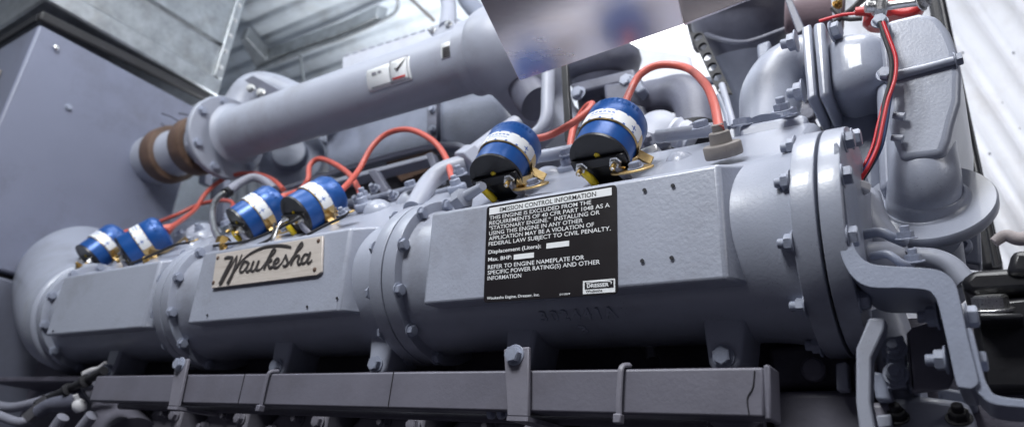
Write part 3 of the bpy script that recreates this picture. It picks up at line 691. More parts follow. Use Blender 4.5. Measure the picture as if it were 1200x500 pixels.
t = thing('curved_branch_pipe', P(555, 10, 1.75), 'dark grey curved pipe glimpsed at the top between riser and metal sheet', 'pipe')
tubepx(MB(), [(536, -25, 1.9, 11), (548, 0, 1.85, 11), (562, 18, 1.8, 10), (580, 40, 1.75, 10)], 22).build('pipe_run', 'back', t)

# ------------------------------------------------------------------ aftercooler housing, ledge, tray
t = thing('aftercooler_housing', P(480, 200, 1.9), 'large smooth grey housing under the header pipe with rounded corner', 'engine housing')
slabpx(MB(), [(380, 130), (505, 100), (507, 172), (384, 205)], 1.80, .5).build('left_cover', 'back', t, bevel=.012)
slabpx(MB(), [(511, 112), (560, 98), (585, 104), (598, 130), (600, 178), (580, 196), (511, 172)], 1.74, .5).build('rounded_cover', 'back', t, bevel=.05, seg=5)
slabpx(MB(), [(562, 100), (620, 90), (640, 170), (600, 190), (590, 120)], 1.8, .5).build('nose_cover', 'pipe', t, bevel=.04, seg=4)
slabpx(MB(), [(500, 118), (511, 116), (511, 172), (500, 175)], 1.77, .05).build('joint_strip', 'backd', t, bevel=.004)
for py in (128, 152): bolt(t, P(507, py, 1.765), (0, -1, 0), .014, 'hex', 'bolt')
slabpx(MB(), [(340, 150), (382, 140), (380, 205), (345, 208)], 1.95, .3).build('side_cover', 'back', t, bevel=.01)
slabpx(MB(), [(350, 158), (380, 155), (380, 166), (352, 168)], 1.90, .04).build('bright_tab', 'wbox', t, bevel=.004)
t = thing('ledge_rail', P(460, 190, 1.6), 'long thin pale ledge rail crossing under the grey housing', 'rail')
q = [P(330, 222, 1.66), P(385, 204, 1.66), P(440, 187, 1.66), P(500, 172, 1.66), P(535, 170, 1.66), P(548, 176, 1.64)]
MB().tube(q, .010, 10, 4).build('round_bar', 'pipe', t)
b = MB().prism([P(330, 225, 1.6), P(500, 181, 1.6), P(500, 186, 1.6), P(330, 230, 1.6)], V((0, .06, 0))); b.build('flat_bar', 'pipe', t, bevel=.004)
t = thing('wiring_tray', P(470, 225, 1.6), 'dark open tray with slanting struts under the pale ledge rail', 'tray')
slabpx(MB(), [(330, 228), (520, 180), (530, 240), (400, 262), (300, 262)], 1.75, .02).build('tray_back', 'dark', t)
slabpx(MB(), [(452, 190), (505, 176), (500, 200), (470, 212)], 1.7, .03).build('rust_patch', 'band', t)
slabpx(MB(), [(430, 200), (440, 198), (462, 234), (452, 236)], 1.5, .03).build('strut', 'backd', t, bevel=.004)
slabpx(MB(), [(498, 180), (506, 178), (516, 205), (508, 207)], 1.5, .03).build('strut', 'backd', t, bevel=.004)
for q in ([(395, 240, 1.5), (440, 232, 1.5), (520, 212, 1.5)], [(440, 246, 1.45), (480, 236, 1.45), (530, 222, 1.45)]):
    MB().tube([P(*p) for p in q], .013, 10, 3).build('cross_tube', 'back', t)
for px, py in [(440, 222), (462, 230), (500, 222), (515, 205), (420, 236)]: bolt(t, P(px, py, 1.45), (0, -1, .3), .015, 'nut', 'bolt')

# left mid background behind far coils
t = thing('support_frame', P(300, 210, 2.0), 'dark upright steel frame posts behind the bent steel tube', 'frame')
for poly, Y in [([(246, 210), (262, 205), (262, 262), (246, 262)], 2.0), ([(300, 175), (330, 160), (350, 215), (318, 222)], 1.9), ([(236, 120), (246, 118), (240, 215), (232, 215)], 1.9)]:
    slabpx(MB(), poly, Y, .05).build('post', 'backd', t, bevel=.006)
t = thing('pump_body', P(350, 200, 1.8), 'round shadowed grey pump body under the header pipe flange', 'pump')
MB().lathe(P(345, 190, 1.85), V((.6, -.8, 0)), [(0, -.1), (.16, -.1), (.17, 0), (.15, .06), (.08, .08), (.08, .12), (0, .12)], 36).build('casing', 'back', t, bevel=.006)
slabpx(MB(), [(340, 158), (388, 150), (384, 212), (330, 220)], 2.02, .06).build('backplate', 'back', t)

# ------------------------------------------------------------------ small vertical pipe and bodies at centre
t = thing('breather_pipe', P(630, 160, 1.45), 'slim pale pipe dropping from the metal sheet and bending left', 'pipe')
tubepx(MB(), [(643, 75, 1.45, 8), (642, 110, 1.45, 8), (641, 136, 1.45, 8), (634, 152, 1.45, 8), (620, 162, 1.45, 8), (604, 170, 1.45, 8)], 20).build('pipe_run', 'pipe', t)
t = thing('black_rod', P(663, 130, 1.35), 'thin black rod hanging straight down behind the metal sheet', 'rod')
slabpx(MB(), [(657, 75), (664, 74), (670, 165), (662, 166)], 1.38, .015).build('rod', 'black', t, bevel=.002)
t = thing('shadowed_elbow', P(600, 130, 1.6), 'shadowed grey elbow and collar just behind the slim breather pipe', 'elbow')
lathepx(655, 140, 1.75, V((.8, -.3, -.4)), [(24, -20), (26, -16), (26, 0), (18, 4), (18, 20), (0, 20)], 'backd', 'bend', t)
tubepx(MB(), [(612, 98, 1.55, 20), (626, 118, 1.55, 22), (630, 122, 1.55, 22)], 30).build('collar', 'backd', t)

UP = V((0, -.35, .93)).normalized()
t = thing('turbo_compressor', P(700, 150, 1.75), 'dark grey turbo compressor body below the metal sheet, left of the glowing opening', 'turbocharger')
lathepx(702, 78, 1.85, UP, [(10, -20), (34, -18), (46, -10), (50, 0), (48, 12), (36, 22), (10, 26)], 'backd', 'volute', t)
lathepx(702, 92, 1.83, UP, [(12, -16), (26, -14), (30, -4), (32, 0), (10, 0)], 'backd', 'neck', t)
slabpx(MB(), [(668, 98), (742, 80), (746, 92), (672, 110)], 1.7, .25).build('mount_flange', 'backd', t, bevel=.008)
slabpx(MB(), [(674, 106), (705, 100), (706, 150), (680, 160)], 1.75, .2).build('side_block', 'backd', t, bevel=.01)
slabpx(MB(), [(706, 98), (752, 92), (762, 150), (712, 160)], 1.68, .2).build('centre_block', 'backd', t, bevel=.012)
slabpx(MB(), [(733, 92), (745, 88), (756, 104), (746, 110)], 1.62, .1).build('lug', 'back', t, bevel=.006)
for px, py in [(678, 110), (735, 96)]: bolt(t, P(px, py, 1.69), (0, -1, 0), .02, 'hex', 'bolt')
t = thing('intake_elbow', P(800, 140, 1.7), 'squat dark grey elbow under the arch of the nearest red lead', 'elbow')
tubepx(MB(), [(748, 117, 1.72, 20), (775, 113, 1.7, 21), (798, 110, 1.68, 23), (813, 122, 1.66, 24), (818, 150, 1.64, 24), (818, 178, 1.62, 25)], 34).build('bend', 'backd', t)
tubepx(MB(), [(812, 152, 1.6, 27), (815, 174, 1.6, 27)], 34, 1).build('black_sleeve', 'rubber', t)
t = thing('perforated_strap', P(830, 80, 1.75), 'black perforated steel strap with a row of round holes beside the glowing opening', 'strap')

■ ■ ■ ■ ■

● WHAT YOU SHOULD DO: Copy the data word for word. Pictures do not go in the copy.

● WRITTEN ANSWER:
Write part 3 of the bpy script that recreates this picture. It picks up at line 691. More parts follow. Use Blender 4.5. Measure the picture as if it were 1200x500 pixels.
t = thing('curved_branch_pipe', P(555, 10, 1.75), 'dark grey curved pipe glimpsed at the top between riser and metal sheet', 'pipe')
tubepx(MB(), [(536, -25, 1.9, 11), (548, 0, 1.85, 11), (562, 18, 1.8, 10), (580, 40, 1.75, 10)], 22).build('pipe_run', 'back', t)

# ------------------------------------------------------------------ aftercooler housing, ledge, tray
t = thing('aftercooler_housing', P(480, 200, 1.9), 'large smooth grey housing under the header pipe with rounded corner', 'engine housing')
slabpx(MB(), [(380, 130), (505, 100), (507, 172), (384, 205)], 1.80, .5).build('left_cover', 'back', t, bevel=.012)
slabpx(MB(), [(511, 112), (560, 98), (585, 104), (598, 130), (600, 178), (580, 196), (511, 172)], 1.74, .5).build('rounded_cover', 'back', t, bevel=.05, seg=5)
slabpx(MB(), [(562, 100), (620, 90), (640, 170), (600, 190), (590, 120)], 1.8, .5).build('nose_cover', 'pipe', t, bevel=.04, seg=4)
slabpx(MB(), [(500, 118), (511, 116), (511, 172), (500, 175)], 1.77, .05).build('joint_strip', 'backd', t, bevel=.004)
for py in (128, 152): bolt(t, P(507, py, 1.765), (0, -1, 0), .014, 'hex', 'bolt')
slabpx(MB(), [(340, 150), (382, 140), (380, 205), (345, 208)], 1.95, .3).build('side_cover', 'back', t, bevel=.01)
slabpx(MB(), [(350, 158), (380, 155), (380, 166), (352, 168)], 1.90, .04).build('bright_tab', 'wbox', t, bevel=.004)
t = thing('ledge_rail', P(460, 190, 1.6), 'long thin pale ledge rail crossing under the grey housing', 'rail')
q = [P(330, 222, 1.66), P(385, 204, 1.66), P(440, 187, 1.66), P(500, 172, 1.66), P(535, 170, 1.66), P(548, 176, 1.64)]
MB().tube(q, .010, 10, 4).build('round_bar', 'pipe', t)
b = MB().prism([P(330, 225, 1.6), P(500, 181, 1.6), P(500, 186, 1.6), P(330, 230, 1.6)], V((0, .06, 0))); b.build('flat_bar', 'pipe', t, bevel=.004)
t = thing('wiring_tray', P(470, 225, 1.6), 'dark open tray with slanting struts under the pale ledge rail', 'tray')
slabpx(MB(), [(330, 228), (520, 180), (530, 240), (400, 262), (300, 262)], 1.75, .02).build('tray_back', 'dark', t)
slabpx(MB(), [(452, 190), (505, 176), (500, 200), (470, 212)], 1.7, .03).build('rust_patch', 'band', t)
slabpx(MB(), [(430, 200), (440, 198), (462, 234), (452, 236)], 1.5, .03).build('strut', 'backd', t, bevel=.004)
slabpx(MB(), [(498, 180), (506, 178), (516, 205), (508, 207)], 1.5, .03).build('strut', 'backd', t, bevel=.004)
for q in ([(395, 240, 1.5), (440, 232, 1.5), (520, 212, 1.5)], [(440, 246, 1.45), (480, 236, 1.45), (530, 222, 1.45)]):
    MB().tube([P(*p) for p in q], .013, 10, 3).build('cross_tube', 'back', t)
for px, py in [(440, 222), (462, 230), (500, 222), (515, 205), (420, 236)]: bolt(t, P(px, py, 1.45), (0, -1, .3), .015, 'nut', 'bolt')

# left mid background behind far coils
t = thing('support_frame', P(300, 210, 2.0), 'dark upright steel frame posts behind the bent steel tube', 'frame')
for poly, Y in [([(246, 210), (262, 205), (262, 262), (246, 262)], 2.0), ([(300, 175), (330, 160), (350, 215), (318, 222)], 1.9), ([(236, 120), (246, 118), (240, 215), (232, 215)], 1.9)]:
    slabpx(MB(), poly, Y, .05).build('post', 'backd', t, bevel=.006)
t = thing('pump_body', P(350, 200, 1.8), 'round shadowed grey pump body under the header pipe flange', 'pump')
MB().lathe(P(345, 190, 1.85), V((.6, -.8, 0)), [(0, -.1), (.16, -.1), (.17, 0), (.15, .06), (.08, .08), (.08, .12), (0, .12)], 36).build('casing', 'back', t, bevel=.006)
slabpx(MB(), [(340, 158), (388, 150), (384, 212), (330, 220)], 2.02, .06).build('backplate', 'back', t)

# ------------------------------------------------------------------ small vertical pipe and bodies at centre
t = thing('breather_pipe', P(630, 160, 1.45), 'slim pale pipe dropping from the metal sheet and bending left', 'pipe')
tubepx(MB(), [(643, 75, 1.45, 8), (642, 110, 1.45, 8), (641, 136, 1.45, 8), (634, 152, 1.45, 8), (620, 162, 1.45, 8), (604, 170, 1.45, 8)], 20).build('pipe_run', 'pipe', t)
t = thing('black_rod', P(663, 130, 1.35), 'thin black rod hanging straight down behind the metal sheet', 'rod')
slabpx(MB(), [(657, 75), (664, 74), (670, 165), (662, 166)], 1.38, .015).build('rod', 'black', t, bevel=.002)
t = thing('shadowed_elbow', P(600, 130, 1.6), 'shadowed grey elbow and collar just behind the slim breather pipe', 'elbow')
lathepx(655, 140, 1.75, V((.8, -.3, -.4)), [(24, -20), (26, -16), (26, 0), (18, 4), (18, 20), (0, 20)], 'backd', 'bend', t)
tubepx(MB(), [(612, 98, 1.55, 20), (626, 118, 1.55, 22), (630, 122, 1.55, 22)], 30).build('collar', 'backd', t)

UP = V((0, -.35, .93)).normalized()
t = thing('turbo_compressor', P(700, 150, 1.75), 'dark grey turbo compressor body below the metal sheet, left of the glowing opening', 'turbocharger')
lathepx(702, 78, 1.85, UP, [(10, -20), (34, -18), (46, -10), (50, 0), (48, 12), (36, 22), (10, 26)], 'backd', 'volute', t)
lathepx(702, 92, 1.83, UP, [(12, -16), (26, -14), (30, -4), (32, 0), (10, 0)], 'backd', 'neck', t)
slabpx(MB(), [(668, 98), (742, 80), (746, 92), (672, 110)], 1.7, .25).build('mount_flange', 'backd', t, bevel=.008)
slabpx(MB(), [(674, 106), (705, 100), (706, 150), (680, 160)], 1.75, .2).build('side_block', 'backd', t, bevel=.01)
slabpx(MB(), [(706, 98), (752, 92), (762, 150), (712, 160)], 1.68, .2).build('centre_block', 'backd', t, bevel=.012)
slabpx(MB(), [(733, 92), (745, 88), (756, 104), (746, 110)], 1.62, .1).build('lug', 'back', t, bevel=.006)
for px, py in [(678, 110), (735, 96)]: bolt(t, P(px, py, 1.69), (0, -1, 0), .02, 'hex', 'bolt')
t = thing('intake_elbow', P(800, 140, 1.7), 'squat dark grey elbow under the arch of the nearest red lead', 'elbow')
tubepx(MB(), [(748, 117, 1.72, 20), (775, 113, 1.7, 21), (798, 110, 1.68, 23), (813, 122, 1.66, 24), (818, 150, 1.64, 24), (818, 178, 1.62, 25)], 34).build('bend', 'backd', t)
tubepx(MB(), [(812, 152, 1.6, 27), (815, 174, 1.6, 27)], 34, 1).build('black_sleeve', 'rubber', t)
t = thing('perforated_strap', P(830, 80, 1.75), 'black perforated steel strap with a row of round holes beside the glowing opening', 'strap')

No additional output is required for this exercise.